--- Requirement ---
Starting at the first line of the data below, retype every line up to and including the one containing "SC.camera = cam".
▽
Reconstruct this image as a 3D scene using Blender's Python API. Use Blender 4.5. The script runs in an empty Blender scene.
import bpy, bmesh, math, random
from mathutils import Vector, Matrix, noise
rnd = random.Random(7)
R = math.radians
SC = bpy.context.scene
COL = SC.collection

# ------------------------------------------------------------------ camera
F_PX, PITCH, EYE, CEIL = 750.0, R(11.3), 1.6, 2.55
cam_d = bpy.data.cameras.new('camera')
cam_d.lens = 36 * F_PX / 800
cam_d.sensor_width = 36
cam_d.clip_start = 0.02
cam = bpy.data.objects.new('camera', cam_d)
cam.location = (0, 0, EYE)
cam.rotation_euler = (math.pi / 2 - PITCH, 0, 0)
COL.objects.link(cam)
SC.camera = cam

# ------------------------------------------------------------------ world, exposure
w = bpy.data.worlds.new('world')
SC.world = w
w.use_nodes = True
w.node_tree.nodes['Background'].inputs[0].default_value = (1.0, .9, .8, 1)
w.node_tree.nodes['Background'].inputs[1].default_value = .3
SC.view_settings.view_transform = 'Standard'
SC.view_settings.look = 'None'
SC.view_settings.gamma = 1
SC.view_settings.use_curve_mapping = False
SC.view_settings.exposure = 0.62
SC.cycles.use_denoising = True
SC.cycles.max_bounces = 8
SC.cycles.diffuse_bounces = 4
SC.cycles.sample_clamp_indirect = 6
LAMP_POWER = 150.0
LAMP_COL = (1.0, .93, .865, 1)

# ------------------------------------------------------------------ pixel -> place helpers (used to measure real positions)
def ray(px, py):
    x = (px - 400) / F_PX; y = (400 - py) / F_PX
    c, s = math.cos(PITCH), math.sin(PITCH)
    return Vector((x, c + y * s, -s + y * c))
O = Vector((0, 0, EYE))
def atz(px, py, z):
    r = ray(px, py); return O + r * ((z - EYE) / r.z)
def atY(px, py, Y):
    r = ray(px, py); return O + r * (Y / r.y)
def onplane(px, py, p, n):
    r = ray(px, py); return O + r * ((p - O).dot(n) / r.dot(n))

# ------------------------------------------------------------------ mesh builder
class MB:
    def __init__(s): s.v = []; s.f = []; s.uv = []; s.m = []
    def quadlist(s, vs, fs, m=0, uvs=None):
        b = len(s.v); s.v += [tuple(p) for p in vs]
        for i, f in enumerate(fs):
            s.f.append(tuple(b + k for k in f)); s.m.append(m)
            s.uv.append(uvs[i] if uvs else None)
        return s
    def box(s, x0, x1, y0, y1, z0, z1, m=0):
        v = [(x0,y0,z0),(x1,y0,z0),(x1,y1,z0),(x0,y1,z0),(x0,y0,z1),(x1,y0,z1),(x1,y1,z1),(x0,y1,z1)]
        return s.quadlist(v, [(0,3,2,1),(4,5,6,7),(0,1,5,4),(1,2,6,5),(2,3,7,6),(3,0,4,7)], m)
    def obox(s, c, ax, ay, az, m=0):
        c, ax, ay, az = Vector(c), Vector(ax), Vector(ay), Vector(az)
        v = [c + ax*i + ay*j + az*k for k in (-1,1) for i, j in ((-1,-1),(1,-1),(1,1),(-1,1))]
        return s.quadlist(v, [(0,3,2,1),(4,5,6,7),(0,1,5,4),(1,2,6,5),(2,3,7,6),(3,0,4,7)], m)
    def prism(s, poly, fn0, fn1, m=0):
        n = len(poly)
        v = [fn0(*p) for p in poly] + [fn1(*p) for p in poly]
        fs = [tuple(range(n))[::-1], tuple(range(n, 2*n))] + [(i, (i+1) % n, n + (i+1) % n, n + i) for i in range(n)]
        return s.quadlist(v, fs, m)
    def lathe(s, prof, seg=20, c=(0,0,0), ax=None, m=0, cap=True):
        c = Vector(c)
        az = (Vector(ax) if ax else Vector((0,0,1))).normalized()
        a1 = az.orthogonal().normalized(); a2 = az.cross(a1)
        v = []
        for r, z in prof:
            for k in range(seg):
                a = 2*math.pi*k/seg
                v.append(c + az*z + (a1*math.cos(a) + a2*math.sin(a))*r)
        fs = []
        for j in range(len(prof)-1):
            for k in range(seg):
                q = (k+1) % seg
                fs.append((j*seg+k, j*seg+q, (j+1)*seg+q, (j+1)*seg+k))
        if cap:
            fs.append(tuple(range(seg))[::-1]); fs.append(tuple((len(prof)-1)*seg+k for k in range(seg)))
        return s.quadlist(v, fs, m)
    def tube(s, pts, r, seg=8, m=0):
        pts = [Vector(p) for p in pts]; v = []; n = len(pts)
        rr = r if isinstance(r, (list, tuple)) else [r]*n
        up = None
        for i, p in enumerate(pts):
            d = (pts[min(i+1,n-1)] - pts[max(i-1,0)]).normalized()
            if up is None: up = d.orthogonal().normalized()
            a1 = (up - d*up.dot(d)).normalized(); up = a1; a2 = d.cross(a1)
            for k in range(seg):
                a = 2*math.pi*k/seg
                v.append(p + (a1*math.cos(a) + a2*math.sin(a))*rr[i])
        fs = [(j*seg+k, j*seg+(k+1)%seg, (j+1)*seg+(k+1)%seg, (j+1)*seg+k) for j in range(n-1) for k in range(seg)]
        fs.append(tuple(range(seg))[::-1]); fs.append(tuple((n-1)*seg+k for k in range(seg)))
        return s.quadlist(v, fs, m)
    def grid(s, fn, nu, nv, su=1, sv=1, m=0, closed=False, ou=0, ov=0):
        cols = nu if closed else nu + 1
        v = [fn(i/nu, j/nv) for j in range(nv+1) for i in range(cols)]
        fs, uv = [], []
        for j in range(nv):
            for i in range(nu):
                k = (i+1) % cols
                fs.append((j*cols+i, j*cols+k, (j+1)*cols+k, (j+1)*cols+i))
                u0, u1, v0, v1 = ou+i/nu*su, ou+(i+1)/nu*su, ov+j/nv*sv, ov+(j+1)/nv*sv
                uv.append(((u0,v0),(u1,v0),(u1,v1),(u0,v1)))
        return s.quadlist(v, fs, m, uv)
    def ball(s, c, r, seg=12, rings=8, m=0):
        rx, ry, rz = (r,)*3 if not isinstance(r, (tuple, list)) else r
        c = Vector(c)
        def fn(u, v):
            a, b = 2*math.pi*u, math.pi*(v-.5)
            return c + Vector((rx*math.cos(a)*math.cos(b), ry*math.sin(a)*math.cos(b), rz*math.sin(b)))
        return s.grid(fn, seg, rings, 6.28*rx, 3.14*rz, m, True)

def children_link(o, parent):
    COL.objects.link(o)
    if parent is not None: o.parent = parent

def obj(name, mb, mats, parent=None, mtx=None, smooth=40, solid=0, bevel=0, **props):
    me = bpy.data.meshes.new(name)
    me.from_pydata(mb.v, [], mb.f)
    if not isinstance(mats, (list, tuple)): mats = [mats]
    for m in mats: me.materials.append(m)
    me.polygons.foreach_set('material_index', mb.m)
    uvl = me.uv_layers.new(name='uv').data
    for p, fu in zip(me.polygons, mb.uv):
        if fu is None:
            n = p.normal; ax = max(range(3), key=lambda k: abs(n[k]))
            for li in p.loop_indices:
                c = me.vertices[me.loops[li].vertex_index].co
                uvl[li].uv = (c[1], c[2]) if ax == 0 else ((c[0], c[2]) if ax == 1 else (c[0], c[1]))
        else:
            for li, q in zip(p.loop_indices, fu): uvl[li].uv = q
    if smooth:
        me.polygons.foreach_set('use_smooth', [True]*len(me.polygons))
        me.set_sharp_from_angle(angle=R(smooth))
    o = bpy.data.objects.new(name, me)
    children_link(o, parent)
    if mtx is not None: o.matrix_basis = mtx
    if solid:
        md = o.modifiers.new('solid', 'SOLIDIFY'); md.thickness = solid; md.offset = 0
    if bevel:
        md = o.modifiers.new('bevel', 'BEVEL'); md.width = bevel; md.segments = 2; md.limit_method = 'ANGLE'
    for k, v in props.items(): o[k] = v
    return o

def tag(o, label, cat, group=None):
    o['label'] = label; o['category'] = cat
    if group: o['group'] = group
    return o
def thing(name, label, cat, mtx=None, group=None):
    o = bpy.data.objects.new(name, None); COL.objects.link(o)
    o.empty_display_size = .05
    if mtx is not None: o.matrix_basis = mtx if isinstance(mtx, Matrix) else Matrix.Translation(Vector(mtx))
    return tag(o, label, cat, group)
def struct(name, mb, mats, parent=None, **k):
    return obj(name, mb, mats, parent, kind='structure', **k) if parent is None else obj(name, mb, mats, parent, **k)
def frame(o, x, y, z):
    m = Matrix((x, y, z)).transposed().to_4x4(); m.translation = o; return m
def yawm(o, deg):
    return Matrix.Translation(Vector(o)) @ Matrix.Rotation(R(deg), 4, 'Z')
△
--- Task response ---
Reconstruct this image as a 3D scene using Blender's Python API. Use Blender 4.5. The script runs in an empty Blender scene.
import bpy, bmesh, math, random
from mathutils import Vector, Matrix, noise
rnd = random.Random(7)
R = math.radians
SC = bpy.context.scene
COL = SC.collection

# ------------------------------------------------------------------ camera
F_PX, PITCH, EYE, CEIL = 750.0, R(11.3), 1.6, 2.55
cam_d = bpy.data.cameras.new('camera')
cam_d.lens = 36 * F_PX / 800
cam_d.sensor_width = 36
cam_d.clip_start = 0.02
cam = bpy.data.objects.new('camera', cam_d)
cam.location = (0, 0, EYE)
cam.rotation_euler = (math.pi / 2 - PITCH, 0, 0)
COL.objects.link(cam)
SC.camera = cam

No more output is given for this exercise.